J.P. Morgan Asset & Wealth Management said that it will stop using third-party proxy advisory firms for U.S. proxy voting  on Jan. 7, 2026, and instead rely on a new internal artificial intelligence platform called Proxy IQ. ESG Today and ESG Dive reported that according to a company memo, the firm plans to complete the transition during the first quarter of 2026. 

JPMorgan said the change makes it the first major investment manager to fully eliminate reliance on external proxy advisers for U.S. voting decisions. The firm will run Proxy IQ on its Spectrum investment data platform to manage voting across more than 3,000 U.S. company annual meetings.

Why does it matter?

The decision reduces the role of proxy advisory firms Institutional Shareholder Services and Glass Lewis, which together account for more than 90% of the proxy advisory market. The move also comes as proxy advisers face increased scrutiny from federal and state officials over their role in environmental, social, and governance (ESG)-related voting.

What’s the background?

JPMorgan Chief Executive Officer Jamie Dimon has publicly criticized proxy advisory firms in recent years and called for reducing their influence over shareholder voting. In December, President Donald Trump issued an executive order directing federal agencies to increase oversight of proxy advisers and review their market dominance and ESG practices. 

From the ivory tower

Research shows growing preference for positive ESG strategies

What’s the story?

Researchers at Florida Atlantic University (FAU) reported on Jan. 12, 2026, that investors increasingly favor positive ESG screening over exclusion-based approaches, according to a newly published academic study. The paper, “Positive versus negative ESG portfolio screening and investors’ preferences,” analyzed U.S. ESG mutual fund data from 2002 to 2020 and examined how different screening strategies affect fund flows.

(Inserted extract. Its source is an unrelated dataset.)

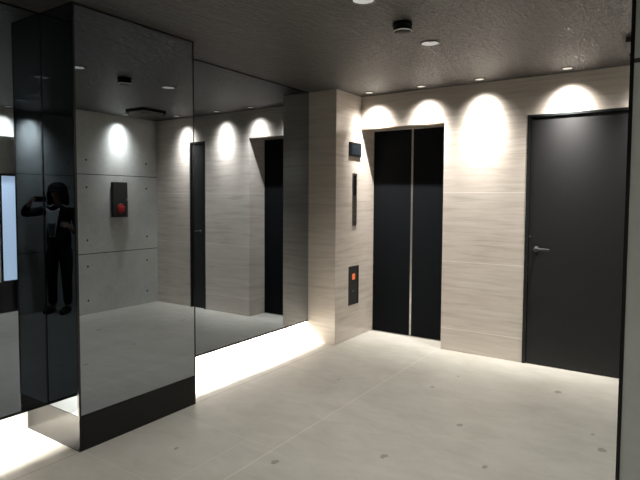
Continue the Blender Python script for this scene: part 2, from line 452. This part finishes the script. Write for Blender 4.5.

The study found that funds using positive screening—selecting companies with strong ESG performance—attracted higher net inflows than funds using negative or combined screening strategies. “Institutional investors are often more sophisticated in their strategies and have shown a stronger preference for positive screenings,” said Anna Agapova, a professor of finance at FAU. She added that “investments with higher ESG scores are able to mitigate risk better because of a lower downside exposure.”

Why does it matter?

The findings inform policy and market debates over how ESG approaches affect investor behavior and risk management. According to the study, positive screening expands diversification and attracts capital without reducing returns, particularly during periods of market volatility.

What’s the background?

ESG investing has historically relied on negative screening, which excludes certain industries such as tobacco or gambling. The FAU study found that, while negative screening remains common, positive screening attracted 23 to 34 basis points more in monthly net fund flows. 

Research finds ESG drives value in private equity

What’s the story?

Researchers affiliated with Stanford University’s Long-Term Investing Initiative (SLTI) and British Columbia Investment Management Corporation (BCI) released a paper in January 2026 finding that ESG integration can generate measurable financial gains in private equity portfolios. The research, "ESG Value Creation in Private Equity: From Rhetoric to Returns," draws on anonymized case studies from BCI’s private equity investments and examines how ESG initiatives affected earnings, costs, and sales values.

Why does it matter?

ESG integration in private equity has faced skepticism due to limited disclosure and inconsistent metrics. This research provides case-based financial evidence that ESG initiatives tied to operating decisions can affect earnings quality, cost structures, and risk exposure. The findings may inform policy and fiduciary debates over whether ESG considerations align with return-focused investment mandates in private markets.

What’s the background?

Private equity investors have increasingly faced pressure to justify ESG practices using financial outcomes rather than commitments or ratings. Prior research has relied heavily on surveys or public-market data. This paper adds to a growing body of work examining ESG materiality in private assets, where investors seek clearer links between sustainability initiatives and value creation.